Existential spelunking is the hottest new sport.

I probably wasn’t the right person to review The Cave. When I first heard that Ron Gilbert was doing a puzzle platformer, my reaction was lukewarm at best.  While I’m all for new ideas, Ron Gilbert is the man that gave us Maniac Mansion and Monkey Island.  If he wasn’t doing a new point-and-click adventure, I just wasn’t interested in learning more.  As it turns out, that was a really ignorant prejudice on my part.

While The Cave may not follow the same formula as his Lucasarts classics, this is a Ron Gilbert adventure through and through.  Forget the running and jumping for a moment.  The humor, the puzzles – it all shines just as bright as you might have hoped.

The premise centers around – you guessed it – a cave.  But this isn’t just any cave.  It’s a magical cave that people can explore in search of their greatest desires.  It’s also a talking cave, which is handy, because said cave can’t wait to serve as your trusty narrator.

You’ll explore the cave as a trio of characters that you’ll hand pick from a selection of seven; monk, adventurer, hillbilly, scientist, knight, time traveller, and “the twins.”  Each has a special power as well as their own set of levels that will unfold as you explore the cave, giving the game instant replay value.  Play through the game once with the monk, time traveller, and scientist?  Play it again with the knight, hillbilly and twins for a (mostly) different experience.

Playing with a trio of characters that you can switch between definitely has a Lost Vikings feel – especially since many of the puzzles require you to use each character in a different way to solve them.  But the puzzles here aren’t of your typical puzzle platformer variety.  At least not all of them.  Sure there are the “pull the lever/stand on the plate to open the door” environmental puzzles that we’ve all grown to know and love, but Gilbert has thrown a brilliant curve into the mix by making the game’s bigger puzzles the sort of noodle-scratchers you’d normally have found in… well… a Ron Gilbert adventure game!

The Cave

While I normally like to keep reviews as spoiler free as possible, it’s tough to explain what I mean about the puzzles without giving some kind of example.  So – SPOILER WARNING – here’s a nice slice of life from The Cave: One portion of the cave tasks players to pull the Excalibur from the stone.  To even get a chance, though, you’ll need to get an amulet from the king’s daughter.  She in turn wants the gold from the dragon, because frankly, you’re not her type.  She’d rather be off at college studying to become an electrical engineer, anyways.  To get the dragon’s gold you’ll have to figure out a series of puzzles that involve distracting an overly violent guard to get a key, using an elevator in a clever way, and confusing a dragon to sneak up behind them and snatch the treasure.

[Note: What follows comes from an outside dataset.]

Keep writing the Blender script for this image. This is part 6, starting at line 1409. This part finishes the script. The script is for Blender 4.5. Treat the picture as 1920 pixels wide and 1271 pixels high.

tl;dr – This isn’t a puzzle platformer that’s about flipping switches.  The Cave demands cleverness and thought, just like a classic point and click adventure would.

The game is also jam-packed with the silly kind of humour that Gilbert’s fans already know and love.  One of the first puzzles, for example, has you locating items for the cave’s gift shop, because the attendant is too distraught without merchandise to open the door and let you in.  The dialogue – both from characters that you meet and the cave itself – always managed to put a smile on my face and give me a chuckle.  And even the art style – in all its cartoony glory – has the fun and campy vibe that you’d hope for from a Double Fine production.

The Cave

The only real sore spot in the game is the amount of backtracking that you’re expected to do.  It’s the sort of thing that we’ve come to expect in adventure game design, and we’ve grown to love in Metroidvania-type platformers – but The Cave borrows more from the former than the latter.  Instead of occasionally getting an item that might force you to return to a previous area, you’ll be expected to revisit certain closer areas over and over again in succession.  For example, in one puzzle that involves you finding and returning three mine carts, you’ll need to send a character back to the starting point after finding each cart just to collect a single item.  In another instance we had to climb back up to a hot dog machine three times to get a new wiener because we kept goofing on the puzzle solution.  If the game offered a fast travel option – like a way to teleport to another character’s location when all three are spread out – it would have gone a long way to alleviate such frustrations.

Minor quibbles about backtracking aside, The Cave is a brilliant offering. With deeply satisfying puzzles, smirk-inducing humor, and substantial replay value, Ron Gilbert has once again lived up to his lofty reputation as a master of game design.  He didn’t abandon the adventure game formula – he just adapted it for a wildly different genre.  And the proof is in the pudding, folks; The Cave is a game that no puzzle-loving gamer should miss.